Acabo de ler na revista ípsilon, suplemento do jornal O público um artigo sobre como o sexo é mal tratado na literatura portuguesa, sobretudo, no espaço europeu. Eu concordo com muito do que li no artigo, mas terei algo mais a acrescentar, de outra forma não me punha a escrever sobre o assunto. Por exemplo, dizer (como disse antes) “espaço europeu”, em vez de “Portugal”, neste contexto, é a mesma coisa que dizer “montra viril masculina”, em vez de “caralho”, ou o “carnudo rubi feminino” em vez de “crica inchada”. Só por esta minha gentil amostra se deve perceber qual é o fundamental problema de se escrever sobre sexo em português: as palavras ou saem eufemística e pateticamente manchadas, ou indelicadamente obscenas. Em suma: escrever sobre sexo na literatura portuguesa é “piroso” , porque nunca se saiu de um desses dois registos: de um lado, um chorrilho de metáforas da vergonha fanaticamente imposta pelos anos da ditadura, e do outro um afoitamento rude desconcertante, que deixa os leitores indecisos entre parar de ler e rasgar a página. Já me aconteceu e seguramente já aconteceu a outras pessoas.
Felizmente, nas palavras dos bons escritores, isto é de interesse manifestamente reduzido, o que não quer dizer que não seja estranha a insistência na exploração do tema, quando já se sabe que este complexo existe. O que o artigo do Ípsilon não explora, é precisamente este ponto: serão as passagens sobre sexo que são más, ou serão apenas os leitores que estão mal habituados? Será o complexo das más passagens de sexo, um complexo de quem as escreve ou de quem as lê? Ninguém explorou, por exemplo, as traduções que foram feitas dessas passagens e as opiniões de não-falantes de língua portuguesa sobre este assunto. Também não foram dados no artigo exemplos maravilhosos da literatura francesa ou inglesa ou japonesa, em todos os casos (principalmente no último, por razões óbvias) tudo o que me chega é em português e consta que não faltou léxico a quem traduziu essas passagens dessas línguas soberbas, supostamente mais adequadas para tratar, minar e descrever momentos de prazer e êxtase.

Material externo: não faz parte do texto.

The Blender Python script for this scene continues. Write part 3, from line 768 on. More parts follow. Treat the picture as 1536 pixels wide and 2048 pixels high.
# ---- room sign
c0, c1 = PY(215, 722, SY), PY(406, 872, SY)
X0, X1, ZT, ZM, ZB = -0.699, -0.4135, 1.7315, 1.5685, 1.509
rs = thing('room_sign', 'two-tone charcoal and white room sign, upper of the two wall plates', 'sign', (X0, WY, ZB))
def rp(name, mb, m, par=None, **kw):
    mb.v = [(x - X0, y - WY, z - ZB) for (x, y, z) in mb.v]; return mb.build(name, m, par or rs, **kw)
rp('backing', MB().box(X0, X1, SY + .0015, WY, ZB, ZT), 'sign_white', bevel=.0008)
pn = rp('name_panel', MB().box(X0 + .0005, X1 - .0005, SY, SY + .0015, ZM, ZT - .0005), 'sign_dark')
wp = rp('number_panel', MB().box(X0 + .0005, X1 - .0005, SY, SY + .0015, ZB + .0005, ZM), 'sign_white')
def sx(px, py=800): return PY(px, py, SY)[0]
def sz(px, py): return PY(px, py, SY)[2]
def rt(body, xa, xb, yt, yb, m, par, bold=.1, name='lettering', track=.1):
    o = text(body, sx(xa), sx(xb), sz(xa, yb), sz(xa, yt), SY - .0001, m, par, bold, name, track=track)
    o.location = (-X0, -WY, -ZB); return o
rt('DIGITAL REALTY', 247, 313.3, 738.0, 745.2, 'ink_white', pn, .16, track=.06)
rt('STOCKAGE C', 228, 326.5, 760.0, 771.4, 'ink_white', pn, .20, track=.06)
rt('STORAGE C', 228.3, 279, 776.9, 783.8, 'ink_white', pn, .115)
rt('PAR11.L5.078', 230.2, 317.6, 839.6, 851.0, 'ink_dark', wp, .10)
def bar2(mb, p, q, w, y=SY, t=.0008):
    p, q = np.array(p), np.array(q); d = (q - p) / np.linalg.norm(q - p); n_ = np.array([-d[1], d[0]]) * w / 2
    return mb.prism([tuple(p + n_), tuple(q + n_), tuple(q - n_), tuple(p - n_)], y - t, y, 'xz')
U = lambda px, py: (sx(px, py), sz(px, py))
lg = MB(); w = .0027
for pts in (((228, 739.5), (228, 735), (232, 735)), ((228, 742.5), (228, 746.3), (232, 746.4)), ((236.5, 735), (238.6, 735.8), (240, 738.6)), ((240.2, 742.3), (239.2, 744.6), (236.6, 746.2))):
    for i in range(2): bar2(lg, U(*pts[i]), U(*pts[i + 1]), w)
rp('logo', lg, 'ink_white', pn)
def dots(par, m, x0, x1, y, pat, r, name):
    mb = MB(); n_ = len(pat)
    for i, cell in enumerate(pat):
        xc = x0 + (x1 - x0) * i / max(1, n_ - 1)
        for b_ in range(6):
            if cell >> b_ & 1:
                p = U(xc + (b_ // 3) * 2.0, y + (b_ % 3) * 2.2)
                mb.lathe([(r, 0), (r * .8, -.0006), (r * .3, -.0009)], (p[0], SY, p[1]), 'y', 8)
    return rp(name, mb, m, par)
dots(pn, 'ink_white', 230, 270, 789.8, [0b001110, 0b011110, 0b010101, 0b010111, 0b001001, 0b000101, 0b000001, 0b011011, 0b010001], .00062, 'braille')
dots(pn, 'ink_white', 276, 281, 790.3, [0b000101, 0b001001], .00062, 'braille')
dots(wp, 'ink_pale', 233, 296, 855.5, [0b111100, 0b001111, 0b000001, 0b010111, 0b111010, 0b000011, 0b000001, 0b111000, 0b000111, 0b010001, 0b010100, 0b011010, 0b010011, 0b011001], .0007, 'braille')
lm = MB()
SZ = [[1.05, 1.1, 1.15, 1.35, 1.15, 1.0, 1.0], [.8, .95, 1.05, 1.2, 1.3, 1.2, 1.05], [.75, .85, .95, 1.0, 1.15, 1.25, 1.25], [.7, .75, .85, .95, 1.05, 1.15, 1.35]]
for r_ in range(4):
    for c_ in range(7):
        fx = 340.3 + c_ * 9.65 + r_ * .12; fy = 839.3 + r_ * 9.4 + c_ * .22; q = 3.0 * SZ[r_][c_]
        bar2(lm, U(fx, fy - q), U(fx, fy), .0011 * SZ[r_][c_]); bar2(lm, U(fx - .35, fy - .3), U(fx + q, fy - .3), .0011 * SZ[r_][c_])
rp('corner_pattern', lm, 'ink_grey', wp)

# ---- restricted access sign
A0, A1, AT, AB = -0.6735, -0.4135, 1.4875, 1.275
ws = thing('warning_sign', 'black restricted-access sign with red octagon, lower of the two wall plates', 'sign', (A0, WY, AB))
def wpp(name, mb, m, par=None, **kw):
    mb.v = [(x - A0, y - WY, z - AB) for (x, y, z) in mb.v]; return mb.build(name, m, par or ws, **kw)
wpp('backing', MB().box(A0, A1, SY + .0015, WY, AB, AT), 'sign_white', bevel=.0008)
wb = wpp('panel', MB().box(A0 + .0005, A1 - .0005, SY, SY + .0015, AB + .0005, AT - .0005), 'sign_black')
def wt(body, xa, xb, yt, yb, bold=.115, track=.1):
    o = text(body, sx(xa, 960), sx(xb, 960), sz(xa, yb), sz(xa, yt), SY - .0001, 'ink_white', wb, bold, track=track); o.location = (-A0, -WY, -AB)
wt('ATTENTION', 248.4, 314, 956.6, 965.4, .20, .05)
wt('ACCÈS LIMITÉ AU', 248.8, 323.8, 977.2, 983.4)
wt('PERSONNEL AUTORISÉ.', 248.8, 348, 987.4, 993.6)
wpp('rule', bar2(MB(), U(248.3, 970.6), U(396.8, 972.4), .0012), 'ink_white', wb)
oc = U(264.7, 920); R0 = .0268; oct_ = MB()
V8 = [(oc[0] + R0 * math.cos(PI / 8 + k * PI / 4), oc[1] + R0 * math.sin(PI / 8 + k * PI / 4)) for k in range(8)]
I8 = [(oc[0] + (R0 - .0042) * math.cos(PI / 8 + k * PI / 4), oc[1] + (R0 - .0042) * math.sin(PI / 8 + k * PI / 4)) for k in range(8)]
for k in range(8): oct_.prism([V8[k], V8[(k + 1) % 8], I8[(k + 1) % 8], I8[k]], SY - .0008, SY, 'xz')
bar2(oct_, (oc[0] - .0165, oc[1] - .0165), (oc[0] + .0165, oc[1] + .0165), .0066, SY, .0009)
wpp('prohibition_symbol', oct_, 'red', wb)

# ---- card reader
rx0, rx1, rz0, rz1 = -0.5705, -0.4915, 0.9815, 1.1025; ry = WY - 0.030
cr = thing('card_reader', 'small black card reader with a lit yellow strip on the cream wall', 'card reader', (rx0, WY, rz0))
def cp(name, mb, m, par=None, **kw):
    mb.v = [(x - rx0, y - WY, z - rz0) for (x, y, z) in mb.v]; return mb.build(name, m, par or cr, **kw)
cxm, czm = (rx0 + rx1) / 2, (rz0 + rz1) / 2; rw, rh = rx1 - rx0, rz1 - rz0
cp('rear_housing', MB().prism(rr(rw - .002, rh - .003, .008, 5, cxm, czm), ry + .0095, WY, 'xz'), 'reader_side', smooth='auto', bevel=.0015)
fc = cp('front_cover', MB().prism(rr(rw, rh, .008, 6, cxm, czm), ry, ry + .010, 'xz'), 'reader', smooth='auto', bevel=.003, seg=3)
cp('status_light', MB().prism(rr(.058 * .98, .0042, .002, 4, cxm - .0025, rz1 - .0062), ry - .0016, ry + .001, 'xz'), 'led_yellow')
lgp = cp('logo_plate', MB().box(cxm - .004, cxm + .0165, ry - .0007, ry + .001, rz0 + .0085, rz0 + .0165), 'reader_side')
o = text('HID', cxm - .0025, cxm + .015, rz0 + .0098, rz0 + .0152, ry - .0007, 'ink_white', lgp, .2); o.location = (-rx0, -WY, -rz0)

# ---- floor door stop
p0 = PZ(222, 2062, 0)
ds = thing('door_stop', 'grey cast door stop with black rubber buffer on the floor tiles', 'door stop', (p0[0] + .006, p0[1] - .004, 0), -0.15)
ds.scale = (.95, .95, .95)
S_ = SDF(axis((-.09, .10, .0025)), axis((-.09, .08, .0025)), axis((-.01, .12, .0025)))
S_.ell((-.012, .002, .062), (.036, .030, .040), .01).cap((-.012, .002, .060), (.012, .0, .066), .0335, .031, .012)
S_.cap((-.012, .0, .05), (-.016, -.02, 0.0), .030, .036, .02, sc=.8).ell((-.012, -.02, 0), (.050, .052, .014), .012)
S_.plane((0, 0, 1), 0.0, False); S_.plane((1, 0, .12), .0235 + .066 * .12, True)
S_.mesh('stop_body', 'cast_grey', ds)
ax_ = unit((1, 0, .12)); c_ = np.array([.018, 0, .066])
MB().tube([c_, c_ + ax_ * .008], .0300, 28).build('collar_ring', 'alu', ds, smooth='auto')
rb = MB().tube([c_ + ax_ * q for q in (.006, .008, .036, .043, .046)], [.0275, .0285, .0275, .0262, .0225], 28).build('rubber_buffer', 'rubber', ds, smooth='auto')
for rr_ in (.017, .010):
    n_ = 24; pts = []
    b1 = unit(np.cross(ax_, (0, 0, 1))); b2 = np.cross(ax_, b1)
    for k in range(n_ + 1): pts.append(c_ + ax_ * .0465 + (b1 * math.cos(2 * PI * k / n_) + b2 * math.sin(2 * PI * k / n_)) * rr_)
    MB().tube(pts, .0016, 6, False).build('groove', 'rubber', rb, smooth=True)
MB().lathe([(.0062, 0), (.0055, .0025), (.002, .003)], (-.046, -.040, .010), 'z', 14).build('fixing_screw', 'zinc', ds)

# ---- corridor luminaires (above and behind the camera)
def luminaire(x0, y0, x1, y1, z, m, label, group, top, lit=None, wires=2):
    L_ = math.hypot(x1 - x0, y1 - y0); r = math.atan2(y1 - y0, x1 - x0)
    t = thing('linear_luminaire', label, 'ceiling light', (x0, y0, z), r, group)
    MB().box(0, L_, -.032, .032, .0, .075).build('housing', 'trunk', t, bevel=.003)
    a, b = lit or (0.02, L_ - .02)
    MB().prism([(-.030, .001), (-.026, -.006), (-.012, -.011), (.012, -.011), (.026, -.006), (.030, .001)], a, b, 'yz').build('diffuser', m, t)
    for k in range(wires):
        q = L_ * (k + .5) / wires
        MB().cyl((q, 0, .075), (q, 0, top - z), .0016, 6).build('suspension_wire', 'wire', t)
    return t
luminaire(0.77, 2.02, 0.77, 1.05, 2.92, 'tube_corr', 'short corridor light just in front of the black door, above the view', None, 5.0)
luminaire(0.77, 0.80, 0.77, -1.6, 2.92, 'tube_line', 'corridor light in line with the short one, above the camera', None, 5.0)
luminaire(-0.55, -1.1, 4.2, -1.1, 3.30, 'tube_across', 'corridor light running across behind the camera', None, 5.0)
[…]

O que é que tem de melhor uma “buceta” na boca (salvo seja) do João Ubaldo Ribeiro, um “pinto irado” nas mãos do mesmo escritor (a quem reconheço uma notável capacidade para, não só, abordar como para esmiuçar o tema), ou uma qualquer cena exaustivamente explícita e profusamente descritiva de um aclamado Philip Roth (que parece querer chocar pitorescamente a burguesia americana, insaciável na exploração do tema, como quem ensina o padre-nosso ao vigário), do que a confusão entre poder e sexo numa personagem de Cardoso Pires, por exemplo, onde o que interessa não é a imagem (à Roth) das pernas arremessadamente abertas (“her legs flung apart”), mas o que um inspector vê: “os tornozelos de Mena aparecerem-lhe numa claridade exacta, impecáveis”. Importa mais que a composição seja “impecável” do que se mova impecavelmente. Eu, enquanto leitora, não me importo nada de pôr os tornozelos a moverem-se como bem entender, até porque, quando me dá para a preguiça do acto de leitura (que considero, por vezes, extenuante), vejo filmes maus. E não me interpretem mal: gosto igualmente dos dois actos.
Em suma: ler uma boa passagem sobre sexo não tem que ser excitante, cansativo, ou invocar Gregório. Ela pode, no entanto, ter isso tudo e ser, ainda assim (ou talvez por isso?), uma boa passagem sobre sexo. E não, não me parece que lá fora se faça isso melhor do que aqui. Nem que haja pobreza na criatividade do acto dentro de portas. Lá porque não nos dedicamos a explicitá-lo, por dá cá aquela palha, não quer dizer que não o invoquemos com igual ou superior fervor… ou tusa, como preferirem.